** START Data section **
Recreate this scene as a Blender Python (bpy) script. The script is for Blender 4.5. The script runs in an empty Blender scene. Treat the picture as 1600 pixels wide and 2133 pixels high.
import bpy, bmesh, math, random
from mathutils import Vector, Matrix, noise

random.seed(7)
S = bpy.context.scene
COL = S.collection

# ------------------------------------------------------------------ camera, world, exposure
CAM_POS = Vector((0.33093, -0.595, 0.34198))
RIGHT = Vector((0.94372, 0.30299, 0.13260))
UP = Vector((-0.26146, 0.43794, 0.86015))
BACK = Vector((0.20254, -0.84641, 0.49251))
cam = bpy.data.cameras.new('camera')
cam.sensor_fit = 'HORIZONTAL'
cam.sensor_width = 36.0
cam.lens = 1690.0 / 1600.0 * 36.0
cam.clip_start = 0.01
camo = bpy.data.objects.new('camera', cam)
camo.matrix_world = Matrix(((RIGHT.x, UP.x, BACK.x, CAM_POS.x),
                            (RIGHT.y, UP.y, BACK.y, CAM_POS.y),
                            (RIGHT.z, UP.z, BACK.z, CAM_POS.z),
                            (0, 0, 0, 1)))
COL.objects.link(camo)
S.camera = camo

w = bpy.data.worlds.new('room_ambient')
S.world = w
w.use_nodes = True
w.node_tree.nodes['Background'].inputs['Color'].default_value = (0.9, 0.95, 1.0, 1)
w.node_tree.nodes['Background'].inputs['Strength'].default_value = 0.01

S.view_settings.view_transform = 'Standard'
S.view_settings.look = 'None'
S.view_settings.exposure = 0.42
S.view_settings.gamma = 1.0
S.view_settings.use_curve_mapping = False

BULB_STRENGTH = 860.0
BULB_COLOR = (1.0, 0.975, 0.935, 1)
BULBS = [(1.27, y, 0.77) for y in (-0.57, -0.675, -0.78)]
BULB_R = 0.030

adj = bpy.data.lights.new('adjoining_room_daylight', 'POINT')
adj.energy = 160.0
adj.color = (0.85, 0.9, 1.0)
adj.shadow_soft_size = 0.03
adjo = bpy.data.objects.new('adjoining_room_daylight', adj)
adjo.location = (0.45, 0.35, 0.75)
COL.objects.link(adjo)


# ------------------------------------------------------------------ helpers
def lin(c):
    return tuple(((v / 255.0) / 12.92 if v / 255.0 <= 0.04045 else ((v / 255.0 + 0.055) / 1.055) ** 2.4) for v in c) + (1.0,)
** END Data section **
Task directions:
Copy out every line of the data above, exactly as given.

Worked solution:
Recreate this scene as a Blender Python (bpy) script. The script is for Blender 4.5. The script runs in an empty Blender scene. Treat the picture as 1600 pixels wide and 2133 pixels high.
import bpy, bmesh, math, random
from mathutils import Vector, Matrix, noise

random.seed(7)
S = bpy.context.scene
COL = S.collection

# ------------------------------------------------------------------ camera, world, exposure
CAM_POS = Vector((0.33093, -0.595, 0.34198))
RIGHT = Vector((0.94372, 0.30299, 0.13260))
UP = Vector((-0.26146, 0.43794, 0.86015))
BACK = Vector((0.20254, -0.84641, 0.49251))
cam = bpy.data.cameras.new('camera')
cam.sensor_fit = 'HORIZONTAL'
cam.sensor_width = 36.0
cam.lens = 1690.0 / 1600.0 * 36.0
cam.clip_start = 0.01
camo = bpy.data.objects.new('camera', cam)
camo.matrix_world = Matrix(((RIGHT.x, UP.x, BACK.x, CAM_POS.x),
                            (RIGHT.y, UP.y, BACK.y, CAM_POS.y),
                            (RIGHT.z, UP.z, BACK.z, CAM_POS.z),
                            (0, 0, 0, 1)))
COL.objects.link(camo)
S.camera = camo

w = bpy.data.worlds.new('room_ambient')
S.world = w
w.use_nodes = True
w.node_tree.nodes['Background'].inputs['Color'].default_value = (0.9, 0.95, 1.0, 1)
w.node_tree.nodes['Background'].inputs['Strength'].default_value = 0.01

S.view_settings.view_transform = 'Standard'
S.view_settings.look = 'None'
S.view_settings.exposure = 0.42
S.view_settings.gamma = 1.0
S.view_settings.use_curve_mapping = False

BULB_STRENGTH = 860.0
BULB_COLOR = (1.0, 0.975, 0.935, 1)
BULBS = [(1.27, y, 0.77) for y in (-0.57, -0.675, -0.78)]
BULB_R = 0.030

adj = bpy.data.lights.new('adjoining_room_daylight', 'POINT')
adj.energy = 160.0
adj.color = (0.85, 0.9, 1.0)
adj.shadow_soft_size = 0.03
adjo = bpy.data.objects.new('adjoining_room_daylight', adj)
adjo.location = (0.45, 0.35, 0.75)
COL.objects.link(adjo)


# ------------------------------------------------------------------ helpers
def lin(c):
    return tuple(((v / 255.0) / 12.92 if v / 255.0 <= 0.04045 else ((v / 255.0 + 0.055) / 1.055) ** 2.4) for v in c) + (1.0,)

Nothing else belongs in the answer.